Reform of global governance
The reform debate across the UN Security Council, IMF/World Bank quotas, and the WTO, with the G4, Ezulwini Consensus, and plurilateral pressures.
Why global governance reform is on the table
The architecture of global governance was built between 1944 and 1948 by the victors of the Second World War. The Bretton Woods Conference (July 1944) created the IMF and the International Bank for Reconstruction and Development; the UN Charter was signed at San Francisco on 26 June 1945; the GATT entered into force on 1 January 1948. Three structural distortions have driven the reform agenda ever since.
First, frozen hierarchies of power. UN Charter Article 23 names China, France, the USSR (now the Russian Federation), the United Kingdom and the United States as permanent Security Council members, and Article 27(3) grants each a veto. This reflects 1945, not the multipolar distribution of economic and demographic weight today. India, with 1.4 billion people, has no permanent seat; Africa, with 54 states, has none.
Second, weighted voting that lags the real economy. The IMF and World Bank allocate votes by quota, not one-state-one-vote. The United States retains roughly 16.5 percent of IMF voting power, preserving a unilateral veto over decisions requiring an 85 percent supermajority (such as Articles of Agreement amendments). The 14th General Review of Quotas (agreed 2010, effective 2016) shifted shares toward China and other dynamic economies, but underrepresentation persists.
Three reform fronts
The Security Council front is the most politically charged. The G4 (India, Braz, Germany, Japan) press for new permanent seats; the African Union's Ezulwini Consensus (2005) demands two permanent seats with veto and five non-permanent seats for Africa; the Uniting for Consensus group (Italy, Pakistan, South Korea, Argentina, the "Coffee Club") opposes new permanent members, favouring more elected seats.

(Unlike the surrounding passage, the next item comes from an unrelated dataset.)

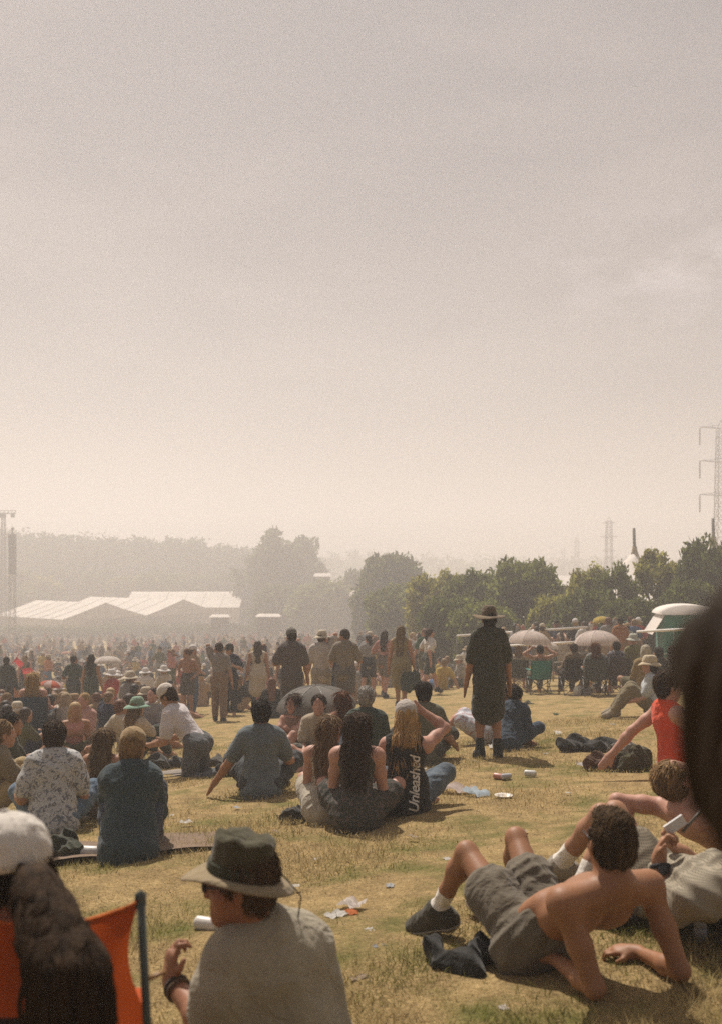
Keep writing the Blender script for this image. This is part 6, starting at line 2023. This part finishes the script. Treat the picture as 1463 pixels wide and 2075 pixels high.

Any reform requires Charter amendment under Article 108: a two-thirds General Assembly vote plus ratification by two-thirds of members including all five permanent members — the P5 veto over their own dilution.
The Bretton Woods front turns on quota realignment. The 16th General Review of Quotas concluded in December 2023 with agreement to a 50 percent equiproportional quota increase but deferred the harder question of redistributing shares. A 2010 commitment to end the convention that the World Bank President is American and the IMF Managing Director European remains unfulfilled in practice.
The WTO front concerns the paralysis of the Appellate Body. Since December 2019 the United States has blocked appointments, leaving the body without quorum and the dispute settlement system's binding apex inoperative. The Multi-Party Interim Appeal Arbitration Arrangement (MPIA), invoking GATT Article 25 arbitration, is a workaround used by the EU, China and others.
Meanwhile, plurilateral groupings — the G20 (elevated to leaders' level in 2008), BRICS (expanded in January 2024) and the SCO — function as pressure valves, asserting agendas the legacy institutions are slow to absorb. The 2023 G20 New Delhi Summit's admission of the African Union as a permanent member exemplifies reform achieved outside the UN's amendment lock.